Pour mesurer la nouveauté de la chose, il faut se souvenir que le gouvernement Prodi, qui expédie toujours les affaires courantes, regroupe treize partis dans sa coalition! Cela ne signifie pas que les courants ou les différences sont abolis: le groupe parlementaire de Berlusconi va réunir sous la même férule des démocrates-chrétiens, des ex-fascistes, des léguistes, etc. qui vont conserver leurs personnalités propres.
Mais le concept bariolé d’arc-en-ciel dont s’est inspirée la gauche radicale pour s’unir en vue du combat électoral (sinistra arcobalena/gauche arc-en-ciel: trois partis communistes et des verts se tirant dans les pattes) est balayé. Cette extrême-gauche dont le leader présidait le parlement sortant n’a, faute de quorum, ni députés ni de sénateurs.
Pour la première fois depuis soixante ans, il n’y aura plus de députés communistes en Italie. Le symbole est d’autant plus parlant qu’en 1948 la défaite de la gauche qui pensait alors tirer les bénéfices de la Résistance fut cinglante, tout à fait comparable à celle d’aujourd’hui.
La volatilisation des communistes italiens achève le processus de disparition du communisme dans les pays latins et catholiques d’Europe occidentale (Espagne, France, Italie). Cela devrait contraindre la gauche de renoncer à l’agitation papillonnante des groupuscules à la manière trotskiste pour rechercher les vraies réponses à apporter aux grandes questions du moment: quel développement, quelle croissance et à quel prix, quelle maîtrise de la globalisation tant pour les flux de capitaux et de marchandises que pour les flux humains, quel espace pour l’Etat-nation?
Il suffit de jeter un coup d’œil à l’étal d’une librairie, du côté des revues qui devraient alimenter débats et réflexions pour se rendre compte que pour le moment la gauche pensante ne s’est pas encore remise des défaites subies dans les années 1970 et 1980. Les rares théoriciens qui subsistent sont âgés, coulés dans des moules idéologiques surannés, dépassés par le poids de la marche effrénée du capital financier.
Après eux, rien ou presque. Et quand on voit les prétendants à la succession (style Besancenot), la perception du vide générationnel prend toute son ampleur. C’est dire que le marasme va durer. Ces évolutions sont très lentes.
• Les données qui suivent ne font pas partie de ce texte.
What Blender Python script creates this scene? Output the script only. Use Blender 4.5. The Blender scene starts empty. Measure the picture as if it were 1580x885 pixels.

Ne perdons pas de vue que la Commune de Paris de 1871, dont l’échec illumina tout de même les luttes ouvrières du XXe siècle, prenait appui sur la Commune révolutionnaire de 1793 qui lui légua son idéologie insurrectionnelle de lutte pour la défense des artisans.
Héritier de cette tradition insurrectionnelle et putschiste, le communisme à la manière bolchéviste est désormais bien mort. Reste pour les gauches à s’inventer un avenir. Car les droites elles, Sarkozy et Berlusconi en tête, ne leur laisseront pas de répit. De leur bazar idéologique, elles peuvent faire surgir à tout moment n’importe quel singe savant.